BEGIN Material
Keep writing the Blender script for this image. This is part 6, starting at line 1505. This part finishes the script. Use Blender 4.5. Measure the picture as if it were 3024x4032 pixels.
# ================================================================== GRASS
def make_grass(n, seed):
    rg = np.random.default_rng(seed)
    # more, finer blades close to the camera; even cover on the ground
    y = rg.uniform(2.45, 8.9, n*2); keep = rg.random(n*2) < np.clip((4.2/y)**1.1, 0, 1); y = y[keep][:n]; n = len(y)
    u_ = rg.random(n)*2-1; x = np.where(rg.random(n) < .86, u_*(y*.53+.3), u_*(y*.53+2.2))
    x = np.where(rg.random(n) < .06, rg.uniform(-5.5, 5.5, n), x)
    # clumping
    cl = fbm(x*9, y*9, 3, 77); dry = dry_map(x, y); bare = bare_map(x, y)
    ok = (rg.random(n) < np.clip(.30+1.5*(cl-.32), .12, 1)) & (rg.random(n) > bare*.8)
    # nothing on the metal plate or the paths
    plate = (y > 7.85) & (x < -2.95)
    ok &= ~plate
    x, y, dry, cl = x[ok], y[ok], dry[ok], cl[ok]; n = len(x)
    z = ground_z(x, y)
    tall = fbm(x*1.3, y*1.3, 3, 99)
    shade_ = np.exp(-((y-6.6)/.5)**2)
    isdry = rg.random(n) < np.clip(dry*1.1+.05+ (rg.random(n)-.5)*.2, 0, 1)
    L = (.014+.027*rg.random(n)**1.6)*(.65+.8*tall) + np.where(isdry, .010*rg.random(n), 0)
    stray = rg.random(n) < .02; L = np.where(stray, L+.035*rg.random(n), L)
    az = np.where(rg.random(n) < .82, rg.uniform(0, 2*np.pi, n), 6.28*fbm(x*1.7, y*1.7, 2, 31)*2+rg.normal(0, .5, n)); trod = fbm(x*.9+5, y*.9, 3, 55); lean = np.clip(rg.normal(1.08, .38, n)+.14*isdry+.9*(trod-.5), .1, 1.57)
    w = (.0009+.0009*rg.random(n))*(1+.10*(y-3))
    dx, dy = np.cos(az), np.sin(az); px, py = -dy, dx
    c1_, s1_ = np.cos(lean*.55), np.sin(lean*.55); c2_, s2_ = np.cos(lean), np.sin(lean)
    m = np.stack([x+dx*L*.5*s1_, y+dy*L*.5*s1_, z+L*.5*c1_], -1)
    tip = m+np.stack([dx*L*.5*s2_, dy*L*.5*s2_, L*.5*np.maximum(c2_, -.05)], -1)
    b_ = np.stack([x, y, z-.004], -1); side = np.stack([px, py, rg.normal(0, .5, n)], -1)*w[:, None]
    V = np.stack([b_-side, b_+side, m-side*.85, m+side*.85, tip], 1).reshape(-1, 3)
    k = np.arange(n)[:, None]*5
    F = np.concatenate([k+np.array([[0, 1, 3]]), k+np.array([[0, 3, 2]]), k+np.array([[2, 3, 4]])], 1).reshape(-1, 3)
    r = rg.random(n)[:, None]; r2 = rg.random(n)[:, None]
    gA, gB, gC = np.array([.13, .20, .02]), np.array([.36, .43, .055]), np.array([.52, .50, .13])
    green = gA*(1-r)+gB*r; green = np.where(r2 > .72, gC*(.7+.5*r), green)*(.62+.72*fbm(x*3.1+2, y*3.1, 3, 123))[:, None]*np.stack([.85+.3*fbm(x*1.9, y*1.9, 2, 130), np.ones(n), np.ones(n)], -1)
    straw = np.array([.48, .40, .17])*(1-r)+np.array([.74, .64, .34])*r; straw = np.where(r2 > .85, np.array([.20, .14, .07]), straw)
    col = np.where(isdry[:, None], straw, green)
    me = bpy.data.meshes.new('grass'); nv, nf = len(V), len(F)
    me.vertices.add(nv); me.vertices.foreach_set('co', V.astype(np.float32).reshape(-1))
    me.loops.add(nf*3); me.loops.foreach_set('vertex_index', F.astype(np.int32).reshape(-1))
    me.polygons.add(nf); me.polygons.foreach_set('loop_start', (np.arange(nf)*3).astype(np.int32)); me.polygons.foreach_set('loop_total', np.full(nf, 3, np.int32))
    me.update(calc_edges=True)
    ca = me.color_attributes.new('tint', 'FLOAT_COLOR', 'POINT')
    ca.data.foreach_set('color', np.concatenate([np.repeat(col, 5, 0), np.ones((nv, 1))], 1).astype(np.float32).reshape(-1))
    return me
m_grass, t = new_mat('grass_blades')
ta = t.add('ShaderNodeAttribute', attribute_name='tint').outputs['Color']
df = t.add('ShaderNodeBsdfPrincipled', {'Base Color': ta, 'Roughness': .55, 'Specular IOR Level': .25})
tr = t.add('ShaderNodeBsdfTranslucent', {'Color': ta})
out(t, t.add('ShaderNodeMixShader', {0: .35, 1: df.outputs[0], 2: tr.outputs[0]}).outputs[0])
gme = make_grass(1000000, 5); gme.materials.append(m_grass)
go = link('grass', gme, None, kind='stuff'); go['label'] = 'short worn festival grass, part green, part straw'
END Material
Go through the listing and copy all of it exactly.

### Task result
Keep writing the Blender script for this image. This is part 6, starting at line 1505. This part finishes the script. Use Blender 4.5. Measure the picture as if it were 3024x4032 pixels.
# ================================================================== GRASS
def make_grass(n, seed):
    rg = np.random.default_rng(seed)
    # more, finer blades close to the camera; even cover on the ground
    y = rg.uniform(2.45, 8.9, n*2); keep = rg.random(n*2) < np.clip((4.2/y)**1.1, 0, 1); y = y[keep][:n]; n = len(y)
    u_ = rg.random(n)*2-1; x = np.where(rg.random(n) < .86, u_*(y*.53+.3), u_*(y*.53+2.2))
    x = np.where(rg.random(n) < .06, rg.uniform(-5.5, 5.5, n), x)
    # clumping
    cl = fbm(x*9, y*9, 3, 77); dry = dry_map(x, y); bare = bare_map(x, y)
    ok = (rg.random(n) < np.clip(.30+1.5*(cl-.32), .12, 1)) & (rg.random(n) > bare*.8)
    # nothing on the metal plate or the paths
    plate = (y > 7.85) & (x < -2.95)
    ok &= ~plate
    x, y, dry, cl = x[ok], y[ok], dry[ok], cl[ok]; n = len(x)
    z = ground_z(x, y)
    tall = fbm(x*1.3, y*1.3, 3, 99)
    shade_ = np.exp(-((y-6.6)/.5)**2)
    isdry = rg.random(n) < np.clip(dry*1.1+.05+ (rg.random(n)-.5)*.2, 0, 1)
    L = (.014+.027*rg.random(n)**1.6)*(.65+.8*tall) + np.where(isdry, .010*rg.random(n), 0)
    stray = rg.random(n) < .02; L = np.where(stray, L+.035*rg.random(n), L)
    az = np.where(rg.random(n) < .82, rg.uniform(0, 2*np.pi, n), 6.28*fbm(x*1.7, y*1.7, 2, 31)*2+rg.normal(0, .5, n)); trod = fbm(x*.9+5, y*.9, 3, 55); lean = np.clip(rg.normal(1.08, .38, n)+.14*isdry+.9*(trod-.5), .1, 1.57)
    w = (.0009+.0009*rg.random(n))*(1+.10*(y-3))
    dx, dy = np.cos(az), np.sin(az); px, py = -dy, dx
    c1_, s1_ = np.cos(lean*.55), np.sin(lean*.55); c2_, s2_ = np.cos(lean), np.sin(lean)
    m = np.stack([x+dx*L*.5*s1_, y+dy*L*.5*s1_, z+L*.5*c1_], -1)
    tip = m+np.stack([dx*L*.5*s2_, dy*L*.5*s2_, L*.5*np.maximum(c2_, -.05)], -1)
    b_ = np.stack([x, y, z-.004], -1); side = np.stack([px, py, rg.normal(0, .5, n)], -1)*w[:, None]
    V = np.stack([b_-side, b_+side, m-side*.85, m+side*.85, tip], 1).reshape(-1, 3)
    k = np.arange(n)[:, None]*5
    F = np.concatenate([k+np.array([[0, 1, 3]]), k+np.array([[0, 3, 2]]), k+np.array([[2, 3, 4]])], 1).reshape(-1, 3)
    r = rg.random(n)[:, None]; r2 = rg.random(n)[:, None]
    gA, gB, gC = np.array([.13, .20, .02]), np.array([.36, .43, .055]), np.array([.52, .50, .13])
    green = gA*(1-r)+gB*r; green = np.where(r2 > .72, gC*(.7+.5*r), green)*(.62+.72*fbm(x*3.1+2, y*3.1, 3, 123))[:, None]*np.stack([.85+.3*fbm(x*1.9, y*1.9, 2, 130), np.ones(n), np.ones(n)], -1)
    straw = np.array([.48, .40, .17])*(1-r)+np.array([.74, .64, .34])*r; straw = np.where(r2 > .85, np.array([.20, .14, .07]), straw)
    col = np.where(isdry[:, None], straw, green)
    me = bpy.data.meshes.new('grass'); nv, nf = len(V), len(F)
    me.vertices.add(nv); me.vertices.foreach_set('co', V.astype(np.float32).reshape(-1))
    me.loops.add(nf*3); me.loops.foreach_set('vertex_index', F.astype(np.int32).reshape(-1))
    me.polygons.add(nf); me.polygons.foreach_set('loop_start', (np.arange(nf)*3).astype(np.int32)); me.polygons.foreach_set('loop_total', np.full(nf, 3, np.int32))
    me.update(calc_edges=True)
    ca = me.color_attributes.new('tint', 'FLOAT_COLOR', 'POINT')
    ca.data.foreach_set('color', np.concatenate([np.repeat(col, 5, 0), np.ones((nv, 1))], 1).astype(np.float32).reshape(-1))
    return me
m_grass, t = new_mat('grass_blades')
ta = t.add('ShaderNodeAttribute', attribute_name='tint').outputs['Color']
df = t.add('ShaderNodeBsdfPrincipled', {'Base Color': ta, 'Roughness': .55, 'Specular IOR Level': .25})
tr = t.add('ShaderNodeBsdfTranslucent', {'Color': ta})
out(t, t.add('ShaderNodeMixShader', {0: .35, 1: df.outputs[0], 2: tr.outputs[0]}).outputs[0])
gme = make_grass(1000000, 5); gme.materials.append(m_grass)
go = link('grass', gme, None, kind='stuff'); go['label'] = 'short worn festival grass, part green, part straw'